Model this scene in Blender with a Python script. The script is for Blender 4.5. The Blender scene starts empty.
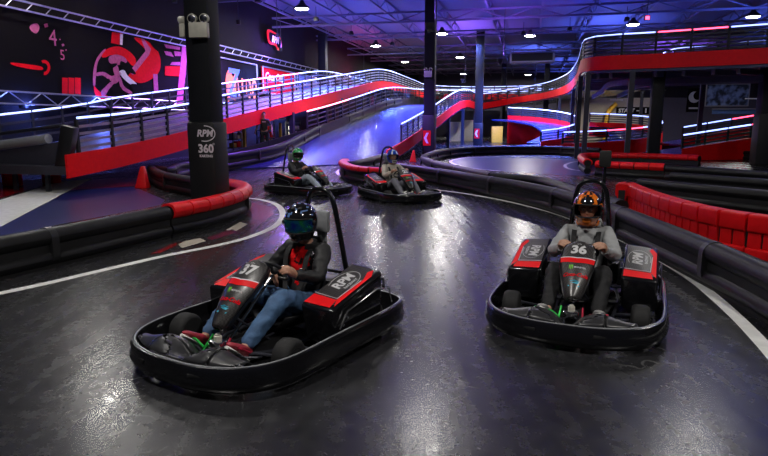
import bpy, bmesh, math, random
from mathutils import Vector, Matrix, noise
random.seed(7)
PI = math.pi
sin, cos = math.sin, math.cos
C = bpy.context.scene.collection
# ------------------------------------------------------------------ camera
TH = math.atan(105/600); CT, ST = cos(TH), sin(TH); CH = 1.8
cd = bpy.data.cameras.new('camera'); cam = bpy.data.objects.new('camera', cd); C.objects.link(cam)
cam.location = (0, 0, CH); cam.rotation_euler = (PI/2 - TH, 0, 0)
cd.sensor_width = 36; cd.lens = 600/768*36; cd.clip_end = 400; cd.clip_start = .05
bpy.context.scene.camera = cam
def ray(px, py):
    a = (px-384)/600; b = (228-py)/600
    return Vector((a, CT+b*ST, -ST+b*CT))
def W(px, py, z=0.0):
    d = ray(px, py); t = (z-CH)/d.z; return Vector((d.x*t, d.y*t, z))
def WD(px, py, Y):
    d = ray(px, py); t = Y/d.y; return Vector((d.x*t, Y, CH+d.z*t))
YS, YC = .2351, .972            # the building stands 13.6 degrees off the view axis
def UV(u, v, z=0.0): return Vector((u*YS+v*YC, u*YC-v*YS, z))
def WV(px, py, v):
    d = ray(px, py); t = v/(d.x*YC-d.y*YS); return Vector((d.x*t, d.y*t, CH+d.z*t))
def toUV(p): return (p.y*YC+p.x*YS, p.x*YC-p.y*YS)
BROT = -math.atan2(YS, YC)
# ------------------------------------------------------------------ materials
MATS = {}
def mat(name, col, rough=.5, metal=0.0, emis=None, es=0.0, spec=.5, coat=0.0, bump=None, var=None, alpha=None):
    if name in MATS: return MATS[name]
    m = bpy.data.materials.new(name); m.use_nodes = True; nt = m.node_tree; b = nt.nodes['Principled BSDF']
    b.inputs['Base Color'].default_value = (*col, 1); b.inputs['Roughness'].default_value = rough
    b.inputs['Metallic'].default_value = metal; b.inputs['Specular IOR Level'].default_value = spec
    b.inputs['Coat Weight'].default_value = coat; b.inputs['Coat Roughness'].default_value = .08
    if emis: b.inputs['Emission Color'].default_value = (*emis, 1); b.inputs['Emission Strength'].default_value = es
    tc = nt.nodes.new('ShaderNodeTexCoord')
    nz = nt.nodes.new('ShaderNodeTexNoise'); nt.links.new(tc.outputs['Object'], nz.inputs['Vector'])
    nz.inputs['Scale'].default_value = (bump or (8, .1))[0]; nz.inputs['Detail'].default_value = 5
    if not emis:
        v = .25 if var is None else var
        mx = nt.nodes.new('ShaderNodeMix'); mx.data_type = 'RGBA'
        mx.inputs['A'].default_value = (*[c*(1-v) for c in col], 1); mx.inputs['B'].default_value = (*[min(1, c*(1+v)) for c in col], 1)
        nt.links.new(nz.outputs['Fac'], mx.inputs['Factor']); nt.links.new(mx.outputs['Result'], b.inputs['Base Color'])
        if bump:
            bp = nt.nodes.new('ShaderNodeBump'); bp.inputs['Strength'].default_value = bump[1]; bp.inputs['Distance'].default_value = .02
            nt.links.new(nz.outputs['Fac'], bp.inputs['Height']); nt.links.new(bp.outputs['Normal'], b.inputs['Normal'])
    MATS[name] = m; return m
def M(n): return MATS[n]
mat('black_plastic', (.012, .012, .014), .38, bump=(6, .12))
mat('cowl_plastic', (.030, .030, .033), .32, bump=(5, .1))
mat('black_gloss', (.008, .008, .01), .18, coat=.5)
mat('black_matte', (.008, .008, .009), .7)
mat('barrier_black', (.007, .007, .008), .45, spec=.28, bump=(5, .35), var=.5)
mat('barrier_red', (.80, .008, .012), .42, spec=.25, bump=(7, .15), var=.2)
mat('band_red', (.88, .008, .012), .5, spec=.15, var=.12)
mat('steel_dark', (.03, .032, .045), .5, .3)
mat('steel_roof', (.14, .14, .20), .5, .2)
mat('steel_tube', (.55, .55, .6), .3, .9)
mat('chrome', (.7, .7, .72), .2, 1.0)
mat('truss_metal', (.6, .6, .65), .35, .8)
mat('deck_dark', (.05, .05, .07), .45)
mat('pillar_paint', (.008, .009, .013), .6, spec=.3, var=.15)
mat('pillar_pad', (.008, .008, .010), .55)
mat('white_paint', (.8, .8, .78), .5)
mat('rubber', (.012, .012, .013), .75, bump=(60, .15))
mat('cream_plastic', (.62, .6, .52), .4)
mat('led_white', (1, 1, 1), emis=(.27, .36, 1), es=3.3)
mat('led_red', (1, .1, .1), emis=(1, .05, .12), es=7)
mat('led_pink', (1, .1, .1), emis=(1, .25, .35), es=7)
mat('lamp_lens', (1, 1, 1), emis=(1, .97, .92), es=60)
mat('wall_dark', (.008, .0065, .008), .9, spec=.15, bump=(2, .2))
mat('wall_back', (.05, .045, .07), .8)
mat('beige', (.45, .40, .33), .7)
mat('mural_black', (.004, .003, .004), .9, spec=.1)
mat('ink_red', (.75, .004, .014), .85, spec=.1, var=.25)
mat('ink_pink', (.50, .11, .25), .85, spec=.1, var=.5)
mat('ink_white', (.8, .72, .8), .5)
mat('ink_orange', (.85, .16, .03), .5)
mat('ink_green', (.25, .75, .05), .5, var=.05)
mat('ink_cyan', (.05, .5, .7), .5, var=.05)
mat('ink_blue', (.08, .16, .38), .5, var=.6)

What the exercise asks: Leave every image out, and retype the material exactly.

Output for this task:
Model this scene in Blender with a Python script. The script is for Blender 4.5. The Blender scene starts empty.
import bpy, bmesh, math, random
from mathutils import Vector, Matrix, noise
random.seed(7)
PI = math.pi
sin, cos = math.sin, math.cos
C = bpy.context.scene.collection
# ------------------------------------------------------------------ camera
TH = math.atan(105/600); CT, ST = cos(TH), sin(TH); CH = 1.8
cd = bpy.data.cameras.new('camera'); cam = bpy.data.objects.new('camera', cd); C.objects.link(cam)
cam.location = (0, 0, CH); cam.rotation_euler = (PI/2 - TH, 0, 0)
cd.sensor_width = 36; cd.lens = 600/768*36; cd.clip_end = 400; cd.clip_start = .05
bpy.context.scene.camera = cam
def ray(px, py):
    a = (px-384)/600; b = (228-py)/600
    return Vector((a, CT+b*ST, -ST+b*CT))
def W(px, py, z=0.0):
    d = ray(px, py); t = (z-CH)/d.z; return Vector((d.x*t, d.y*t, z))
def WD(px, py, Y):
    d = ray(px, py); t = Y/d.y; return Vector((d.x*t, Y, CH+d.z*t))
YS, YC = .2351, .972            # the building stands 13.6 degrees off the view axis
def UV(u, v, z=0.0): return Vector((u*YS+v*YC, u*YC-v*YS, z))
def WV(px, py, v):
    d = ray(px, py); t = v/(d.x*YC-d.y*YS); return Vector((d.x*t, d.y*t, CH+d.z*t))
def toUV(p): return (p.y*YC+p.x*YS, p.x*YC-p.y*YS)
BROT = -math.atan2(YS, YC)
# ------------------------------------------------------------------ materials
MATS = {}
def mat(name, col, rough=.5, metal=0.0, emis=None, es=0.0, spec=.5, coat=0.0, bump=None, var=None, alpha=None):
    if name in MATS: return MATS[name]
    m = bpy.data.materials.new(name); m.use_nodes = True; nt = m.node_tree; b = nt.nodes['Principled BSDF']
    b.inputs['Base Color'].default_value = (*col, 1); b.inputs['Roughness'].default_value = rough
    b.inputs['Metallic'].default_value = metal; b.inputs['Specular IOR Level'].default_value = spec
    b.inputs['Coat Weight'].default_value = coat; b.inputs['Coat Roughness'].default_value = .08
    if emis: b.inputs['Emission Color'].default_value = (*emis, 1); b.inputs['Emission Strength'].default_value = es
    tc = nt.nodes.new('ShaderNodeTexCoord')
    nz = nt.nodes.new('ShaderNodeTexNoise'); nt.links.new(tc.outputs['Object'], nz.inputs['Vector'])
    nz.inputs['Scale'].default_value = (bump or (8, .1))[0]; nz.inputs['Detail'].default_value = 5
    if not emis:
        v = .25 if var is None else var
        mx = nt.nodes.new('ShaderNodeMix'); mx.data_type = 'RGBA'
        mx.inputs['A'].default_value = (*[c*(1-v) for c in col], 1); mx.inputs['B'].default_value = (*[min(1, c*(1+v)) for c in col], 1)
        nt.links.new(nz.outputs['Fac'], mx.inputs['Factor']); nt.links.new(mx.outputs['Result'], b.inputs['Base Color'])
        if bump:
            bp = nt.nodes.new('ShaderNodeBump'); bp.inputs['Strength'].default_value = bump[1]; bp.inputs['Distance'].default_value = .02
            nt.links.new(nz.outputs['Fac'], bp.inputs['Height']); nt.links.new(bp.outputs['Normal'], b.inputs['Normal'])
    MATS[name] = m; return m
def M(n): return MATS[n]
mat('black_plastic', (.012, .012, .014), .38, bump=(6, .12))
mat('cowl_plastic', (.030, .030, .033), .32, bump=(5, .1))
mat('black_gloss', (.008, .008, .01), .18, coat=.5)
mat('black_matte', (.008, .008, .009), .7)
mat('barrier_black', (.007, .007, .008), .45, spec=.28, bump=(5, .35), var=.5)
mat('barrier_red', (.80, .008, .012), .42, spec=.25, bump=(7, .15), var=.2)
mat('band_red', (.88, .008, .012), .5, spec=.15, var=.12)
mat('steel_dark', (.03, .032, .045), .5, .3)
mat('steel_roof', (.14, .14, .20), .5, .2)
mat('steel_tube', (.55, .55, .6), .3, .9)
mat('chrome', (.7, .7, .72), .2, 1.0)
mat('truss_metal', (.6, .6, .65), .35, .8)
mat('deck_dark', (.05, .05, .07), .45)
mat('pillar_paint', (.008, .009, .013), .6, spec=.3, var=.15)
mat('pillar_pad', (.008, .008, .010), .55)
mat('white_paint', (.8, .8, .78), .5)
mat('rubber', (.012, .012, .013), .75, bump=(60, .15))
mat('cream_plastic', (.62, .6, .52), .4)
mat('led_white', (1, 1, 1), emis=(.27, .36, 1), es=3.3)
mat('led_red', (1, .1, .1), emis=(1, .05, .12), es=7)
mat('led_pink', (1, .1, .1), emis=(1, .25, .35), es=7)
mat('lamp_lens', (1, 1, 1), emis=(1, .97, .92), es=60)
mat('wall_dark', (.008, .0065, .008), .9, spec=.15, bump=(2, .2))
mat('wall_back', (.05, .045, .07), .8)
mat('beige', (.45, .40, .33), .7)
mat('mural_black', (.004, .003, .004), .9, spec=.1)
mat('ink_red', (.75, .004, .014), .85, spec=.1, var=.25)
mat('ink_pink', (.50, .11, .25), .85, spec=.1, var=.5)
mat('ink_white', (.8, .72, .8), .5)
mat('ink_orange', (.85, .16, .03), .5)
mat('ink_green', (.25, .75, .05), .5, var=.05)
mat('ink_cyan', (.05, .5, .7), .5, var=.05)
mat('ink_blue', (.08, .16, .38), .5, var=.6)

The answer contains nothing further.